Why must $U(1)$ matrices commute with $SU(2) \times SU(3)$ matrices in embedding within $SU(5)$?
I'm a physicist taking a groups course.
I can believe that the direct sum of the fundmental representations for the $SU(2)$ and $SU(3)$ matrices will work as an embedding of the $SU(2) \times SU(3)$ subgroup within the fundamental representation of $SU(5)$ (since you have a 5x5 matrix composed of a 2x2 block and a 3x3 block so obviously they act on separate vector subspaces as in the direct product).
However it is often said that to embed $SU(2) \times SU(3) \times U(1)$ we can just also use a representation of 5x5 matrices for $U(1)$ which commutes with the above matrices. I don't understand how this commuting constraint means that the $U(1)$ part of the subgroup acts on a 'separate vector space' like the direct product suggests?
Ok, since a hint was not enough, here is an answer.
First of all, please, never use the terminology 'a separate vector space.' It is meaningless. What you really meant to say is that you have a direct sum decomposition ${\mathbb C}^5=V\oplus W$, where $V, W$ are (complex-linear) subspaces of ${\mathbb C}^5$ of dimensions 2 and 3 respectively. Concretely, you can take $$ V=\{(z_1,...,z_5): z_3=z_4=z_5=0\}, W= \{(z_1,...,z_5): z_1=z_2=0\}. $$ These are the subspaces that you call 'separate.' Then you take standard (fundamental) representations of $SU(2)$ (acting on $V$) and of $SU(3)$ (acting on $W$) and define a faithful representation $$ \rho: SU(2)\times SU(3)\to SU(5) $$ sending each pair of matrices $(A, B)$ (with $A\in SU(2), B\in SU(3)$) to the block-diagonal matrix $$ \left[\begin{array}{cc} A&0\\ 0&B\end{array}\right] $$ Given all this, you are effectively asking how to extend the representation $\rho$ to a faithful representation $$ \hat\rho: SU(2)\times SU(3)\times U(1)\to U(5). $$ This is my reading of the sentence "I don't understand how this commuting constraint means that the 𝑈(1) part of the subgroup acts on a 'separate vector space' like the direct product suggests?" (which, on its face, does not make sense even on the level of syntax). I think, your confusion stems from the invalid assumption that in order to construct a faithful representation of a direct product of groups you have to have a corresponding direct sum decomposition of the corresponding vector space.

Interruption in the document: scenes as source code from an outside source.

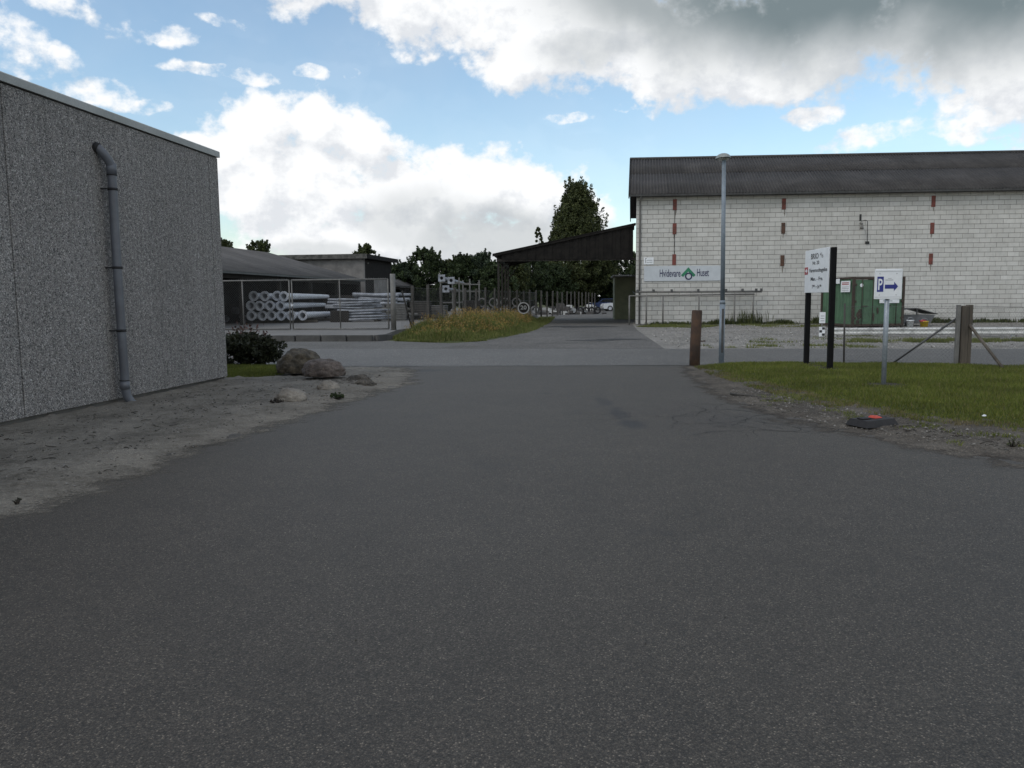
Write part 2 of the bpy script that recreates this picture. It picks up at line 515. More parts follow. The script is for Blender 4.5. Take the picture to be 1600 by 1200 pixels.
def mat_pebbledash(name):
    mt, t, b = new_mat(name)
    p = t.pos()
    vc = t.n.new('ShaderNodeTexVoronoi'); vc.inputs['Scale'].default_value = 70
    t.set(vc.inputs['Vector'], p)
    sp = t.n.new('ShaderNodeSeparateColor'); t.l.new(vc.outputs['Color'], sp.inputs[0])
    st = t.ramp(sp.outputs[0], [(0.0, (0.040, 0.040, 0.044)), (0.14, (0.096, 0.095, 0.098)), (0.3, (0.209, 0.203, 0.199)), (0.6, (0.271, 0.262, 0.255)), (0.85, (0.333, 0.323, 0.312)), (1.0, (0.520, 0.507, 0.497))])
    v2 = t.n.new('ShaderNodeTexVoronoi'); v2.inputs['Scale'].default_value = 27
    t.set(v2.inputs['Vector'], p)
    sp2 = t.n.new('ShaderNodeSeparateColor'); t.l.new(v2.outputs['Color'], sp2.inputs[0])
    st2 = t.ramp(sp2.outputs[1], [(0.0, 0.74), (0.2, 0.93), (0.8, 1.04), (1.0, 1.18)])
    c = t.mix(1.0, st, st2, 'MULTIPLY')
    gap = t.map(vc.outputs['Distance'], 0.45, 0.8, 0, 0.75)
    c = t.mix(gap, c, (0.12, 0.115, 0.11))
    big = t.noise(t.vmath('MULTIPLY', p, (1, 1, 0.4)), 0.8, 6, 0.6)
    c = t.mix(1.0, c, t.ramp(big, [(0.3, 0.90), (0.7, 1.08)]), 'MULTIPLY')
    stk = t.noise(t.vmath('MULTIPLY', p, (1, 1, 0.06)), 2.6, 6, 0.7)
    c = t.mix(1.0, c, t.ramp(stk, [(0.32, (0.91, 0.905, 0.90)), (0.5, (1.0, 1.0, 1.0)), (0.7, (1.03, 1.03, 1.03))]), 'MULTIPLY')
    c = t.mix(t.math('MULTIPLY', sp2.outputs[2], 0.3), c, t.mix(1.0, c, (1.08, 0.98, 0.90), 'MULTIPLY'))
    t.set(b.inputs['Base Color'], c)
    b.inputs['Roughness'].default_value = 0.8
    t.set(b.inputs['Normal'], t.bump(t.math('SUBTRACT', 1.0, vc.outputs['Distance']), 0.8, 0.01))
    return mt

def mat_roofsheet(name, c_dark, c_mid, c_light):
    mt, t, b = new_mat(name)
    p = t.pos()
    r = t.n.new('ShaderNodeObjectInfo').outputs['Random']
    n1 = t.noise(p, 0.8, 7, 0.68)
    n2 = t.noise(p, 9, 5, 0.7)
    n = t.math('ADD', t.math('MULTIPLY', n1, 0.55), t.math('MULTIPLY', n2, 0.45))
    c = t.ramp(n, [(0.33, c_dark), (0.5, c_mid), (0.68, c_light)])
    c = t.mix(1.0, c, t.ramp(r, [(0, 0.86), (1, 1.14)]), 'MULTIPLY')
    so = t.n.new('ShaderNodeSeparateXYZ'); t.l.new(p, so.inputs[0])
    c = t.mix(t.map(so.outputs[2], 0.018, -0.022, 0, 0.85, True), c, (0.008, 0.0075, 0.007))   # grime lying in the valleys
    li = t.noise(p, 5.5, 5, 0.75)
    c = t.mix(t.map(li, 0.64, 0.72, 0, 0.6), c, (0.20, 0.20, 0.17))
    t.set(b.inputs['Base Color'], c)
    b.inputs['Roughness'].default_value = 0.9
    t.set(b.inputs['Normal'], t.bump(n2, 0.3, 0.01))
    return mt

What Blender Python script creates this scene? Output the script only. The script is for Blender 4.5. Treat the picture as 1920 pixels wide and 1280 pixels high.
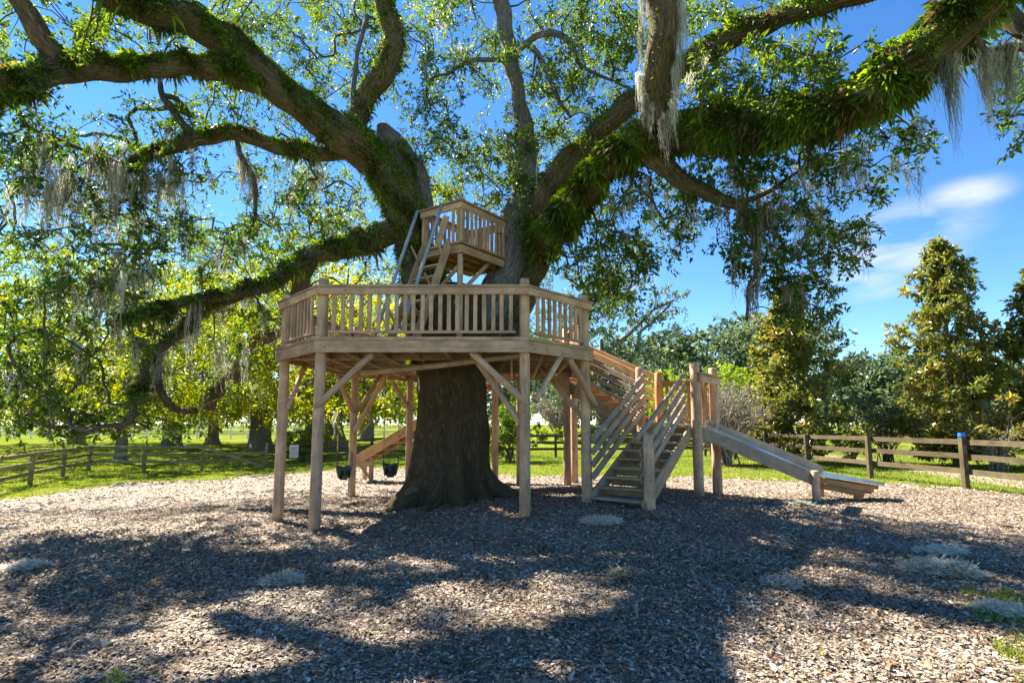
import bpy, bmesh, math, random
import numpy as np
from mathutils import Vector, Matrix

for o in list(bpy.data.objects):
    bpy.data.objects.remove(o)
SC = bpy.context.scene
COL = SC.collection
rng = np.random.default_rng(7)
random.seed(7)
R = math.radians

# ---------------------------------------------------------------- camera
EYE = 1.7
PITCH = math.atan(0.11)
FPX = 1000.0          # focal length in pixels of the 1920 wide photograph
SHIFT = 45.0          # the optical axis lies this many pixels below the middle of the picture
cam = bpy.data.cameras.new("camera")
cam.sensor_width = 36.0
cam.lens = FPX / 1920 * 36.0
cam.shift_y = SHIFT / 1920
cam.clip_end = 3000
camo = bpy.data.objects.new("camera", cam)
camo.location = (0, 0, EYE)
camo.rotation_euler = (math.pi / 2 + PITCH, 0, 0)
COL.objects.link(camo)
SC.camera = camo

# ---------------------------------------------------------------- sky and sun
SUN_EL = R(46)
SUN_DIR = Vector((-0.75 * math.cos(SUN_EL), 0.66 * math.cos(SUN_EL), math.sin(SUN_EL))).normalized()
world = bpy.data.worlds.new("World")
SC.world = world
world.use_nodes = True
nt = world.node_tree
for n in list(nt.nodes):
    nt.nodes.remove(n)
wo = nt.nodes.new("ShaderNodeOutputWorld")
bg = nt.nodes.new("ShaderNodeBackground")
bg.inputs["Strength"].default_value = 0.054
sky = nt.nodes.new("ShaderNodeTexSky")
sky.sky_type = 'NISHITA'
sky.sun_disc = False
sky.sun_elevation = SUN_EL
sky.sun_rotation = math.atan2(SUN_DIR.x, SUN_DIR.y)
sky.air_density = 0.85
sky.dust_density = 0.0
sky.ozone_density = 3.5
hsv = nt.nodes.new("ShaderNodeHueSaturation")
hsv.inputs["Saturation"].default_value = 1.22
hsv.inputs["Hue"].default_value = 0.502
nt.links.new(sky.outputs[0], hsv.inputs["Color"])
tc = nt.nodes.new("ShaderNodeTexCoord")
mp = nt.nodes.new("ShaderNodeMapping")
mp.inputs["Scale"].default_value = (3.0, 3.0, 9.0)
nt.links.new(tc.outputs["Generated"], mp.inputs["Vector"])
nz = nt.nodes.new("ShaderNodeTexNoise")
nz.inputs["Scale"].default_value = 1.9
nz.inputs["Detail"].default_value = 7
nz.inputs["Roughness"].default_value = 0.55
nt.links.new(mp.outputs[0], nz.inputs["Vector"])
rp = nt.nodes.new("ShaderNodeMapRange")
rp.inputs["From Min"].default_value = 0.36
rp.inputs["From Max"].default_value = 0.72
nt.links.new(nz.outputs["Fac"], rp.inputs["Value"])


def wmath(op, a, b=None):
    m = nt.nodes.new("ShaderNodeMath")
    m.operation = op
    for i, v in enumerate((a, b)):
        if v is None:
            continue
        if isinstance(v, (int, float)):
            m.inputs[i].default_value = v
        else:
            nt.links.new(v, m.inputs[i])
    return m.outputs[0]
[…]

The extension $\hat\rho$ is constructed by sending each matrix $C\in U(1)$ (which is just a single unitary complex number $t$) to the corresponding diagonal 5-by-5 matrix $$ \hat\rho(t)= \mathrm{diag}(t,t,t,t,t). $$ For matrices $A\in SU(2)$ and $B\in SU(3)$, I use the same representation $\rho$ as above, of course: $$ \hat\rho(A)=\rho(A), \hat\rho(B)=\rho(B). $$
It is an easy exercise to check that $\hat\rho(t)$ commutes with all the matrices $\rho(A), \rho(B)$ as above, thus, resulting in a representation $$ \hat\rho: SU(2)\times SU(3)\times U(1)\to U(5). $$ With a bit more thought, you will check that $\hat\rho$ is faithful. The key to this is the observation that for every two matrices $A, B$ as above and for each $t\in U(1)$, $$ \rho(A,B)=\hat\rho(t) $$ if and only if $t=1$, $A=I_2, B=I_3$. (Incidentally, this argument will fail if I were to try a similar construction with $SU(2)\times SU(2)\times U(1)$ and a 4-dimensional representation.)